Speech to the Grants Pass City Council, 8-7-13

Honorable Mayor, Council, and Manager:
We don’t have to breathe smoke until winter.  I’m breathing in my yard a lot easier than downtown, because I use misters and sprinklers to keep the smoke down.  And I’m not even watering more than necessary to keep my yard alive and healthy.  I pay about $80 extra a month to do it.  We shouldn’t have to pay through the nose to maintain our yards.
Watering one’s property with sprinklers and misters benefits oneself and neighbors by cleaning and humidifying the air.  If enough people do it, we can even make rain.  An article in Science News tells us that farmers irrigating in California cause more rain in the Four Corners area and put more water in the Colorado River to water farms in the desert.

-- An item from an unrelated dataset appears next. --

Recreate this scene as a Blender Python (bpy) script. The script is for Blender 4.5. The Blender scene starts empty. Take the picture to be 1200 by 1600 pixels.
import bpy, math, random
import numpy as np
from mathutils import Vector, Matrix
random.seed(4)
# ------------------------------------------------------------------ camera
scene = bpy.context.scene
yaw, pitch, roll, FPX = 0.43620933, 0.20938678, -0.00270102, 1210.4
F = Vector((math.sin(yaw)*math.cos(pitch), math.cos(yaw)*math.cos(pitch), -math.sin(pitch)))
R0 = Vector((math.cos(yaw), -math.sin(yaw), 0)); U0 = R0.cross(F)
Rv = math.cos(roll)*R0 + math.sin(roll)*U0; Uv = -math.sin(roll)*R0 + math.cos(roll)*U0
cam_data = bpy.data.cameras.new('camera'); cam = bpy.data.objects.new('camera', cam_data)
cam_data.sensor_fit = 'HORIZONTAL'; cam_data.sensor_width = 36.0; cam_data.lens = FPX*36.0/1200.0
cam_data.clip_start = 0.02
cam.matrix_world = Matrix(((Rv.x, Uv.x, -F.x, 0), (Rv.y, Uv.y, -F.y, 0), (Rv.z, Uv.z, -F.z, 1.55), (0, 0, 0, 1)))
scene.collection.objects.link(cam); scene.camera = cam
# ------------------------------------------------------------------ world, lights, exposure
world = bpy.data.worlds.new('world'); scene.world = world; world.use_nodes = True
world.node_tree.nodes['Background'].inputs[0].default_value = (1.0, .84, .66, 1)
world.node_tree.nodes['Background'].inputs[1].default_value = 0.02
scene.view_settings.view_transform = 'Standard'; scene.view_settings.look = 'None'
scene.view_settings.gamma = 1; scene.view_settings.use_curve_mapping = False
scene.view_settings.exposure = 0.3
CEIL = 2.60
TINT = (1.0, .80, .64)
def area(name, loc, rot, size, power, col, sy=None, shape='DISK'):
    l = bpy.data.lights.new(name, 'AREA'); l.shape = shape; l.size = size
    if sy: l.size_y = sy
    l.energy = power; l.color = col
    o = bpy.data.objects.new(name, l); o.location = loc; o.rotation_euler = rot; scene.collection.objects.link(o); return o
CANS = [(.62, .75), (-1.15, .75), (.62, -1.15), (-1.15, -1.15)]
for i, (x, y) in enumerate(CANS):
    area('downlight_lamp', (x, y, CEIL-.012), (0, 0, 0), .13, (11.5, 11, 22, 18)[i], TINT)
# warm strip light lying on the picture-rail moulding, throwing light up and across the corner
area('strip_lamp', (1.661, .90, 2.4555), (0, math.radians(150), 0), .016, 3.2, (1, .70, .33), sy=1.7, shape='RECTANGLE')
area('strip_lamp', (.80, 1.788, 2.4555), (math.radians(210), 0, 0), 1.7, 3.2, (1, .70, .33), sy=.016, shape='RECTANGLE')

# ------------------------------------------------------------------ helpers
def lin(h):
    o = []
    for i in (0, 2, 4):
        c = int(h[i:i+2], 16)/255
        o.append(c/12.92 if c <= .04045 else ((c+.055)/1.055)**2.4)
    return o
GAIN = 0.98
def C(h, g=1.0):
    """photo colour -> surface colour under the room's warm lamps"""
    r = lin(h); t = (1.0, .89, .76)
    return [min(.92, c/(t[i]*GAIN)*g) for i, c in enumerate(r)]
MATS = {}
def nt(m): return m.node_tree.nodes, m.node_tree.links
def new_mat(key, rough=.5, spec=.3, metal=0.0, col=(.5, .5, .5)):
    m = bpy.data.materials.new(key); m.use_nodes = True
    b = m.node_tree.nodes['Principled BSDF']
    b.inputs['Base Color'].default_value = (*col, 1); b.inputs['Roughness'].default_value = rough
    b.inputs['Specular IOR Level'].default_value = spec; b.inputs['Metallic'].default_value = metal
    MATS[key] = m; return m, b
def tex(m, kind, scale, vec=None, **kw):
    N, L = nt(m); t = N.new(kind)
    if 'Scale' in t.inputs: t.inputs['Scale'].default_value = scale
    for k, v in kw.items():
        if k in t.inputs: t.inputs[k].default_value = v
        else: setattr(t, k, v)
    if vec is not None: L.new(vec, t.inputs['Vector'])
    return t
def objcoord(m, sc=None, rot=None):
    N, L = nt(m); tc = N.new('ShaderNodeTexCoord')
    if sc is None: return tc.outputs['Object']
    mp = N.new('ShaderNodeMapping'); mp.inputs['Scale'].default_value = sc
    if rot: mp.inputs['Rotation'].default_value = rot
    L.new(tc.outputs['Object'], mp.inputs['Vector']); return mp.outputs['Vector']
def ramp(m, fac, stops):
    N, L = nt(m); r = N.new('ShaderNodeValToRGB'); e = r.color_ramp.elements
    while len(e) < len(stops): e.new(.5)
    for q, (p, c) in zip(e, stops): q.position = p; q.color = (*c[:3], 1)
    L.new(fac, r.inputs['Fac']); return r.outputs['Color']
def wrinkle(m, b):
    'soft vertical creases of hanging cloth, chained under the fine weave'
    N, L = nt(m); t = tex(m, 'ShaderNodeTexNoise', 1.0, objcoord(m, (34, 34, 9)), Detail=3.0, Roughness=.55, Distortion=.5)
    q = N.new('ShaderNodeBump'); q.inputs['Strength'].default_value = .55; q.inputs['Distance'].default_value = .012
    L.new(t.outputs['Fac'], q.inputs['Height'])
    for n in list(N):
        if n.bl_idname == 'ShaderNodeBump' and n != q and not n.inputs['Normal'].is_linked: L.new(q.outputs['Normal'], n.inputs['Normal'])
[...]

          This should not be surprising.  It’s just an illustration on a large scale of the water cycle we were taught as children.  It works on the local scale as well.  In our bowl of a valley, when we have a high pressure inversion, water can evaporate and cause thunderstorms in our valley, if we throw enough water in the air.  When we are not in inversion, it can blow upstream and fill the Rogue and Klamath Rivers with rain.
          We used to make rain, in the ‘80s, by watering our yards and farms.  We had thunderstorms nearly every week in ’85 and ’86 when I lived here.  A lot of creeks were running year-round then that are seasonal now.  What changed?  The way we charge for water.
          The provision of water is properly a service, like sewer, not the sale of a commodity, like electricity.  The water we get from the river is essentially free; the service is cleaning and delivering it, and like sewer, is mostly overhead in plant and employees.
          Pricing it as a commodity has put us into a spiral of rising rates and dropping usage.  The city admitted this a few years back when asking for a rate increase.  The last time you raised rates, you raised the basic rate, which at least did not make matters worse.
          A few years ago, the city started charging for sewer based on winter water use rather than a flat rate per household.  The same could be done for water, rather than charging us extra for watering our yards.

          Please make this an emergency ordinance.  Let us put enough water in the air now to make rain that will fill our seasonal creeks again and put these fires out.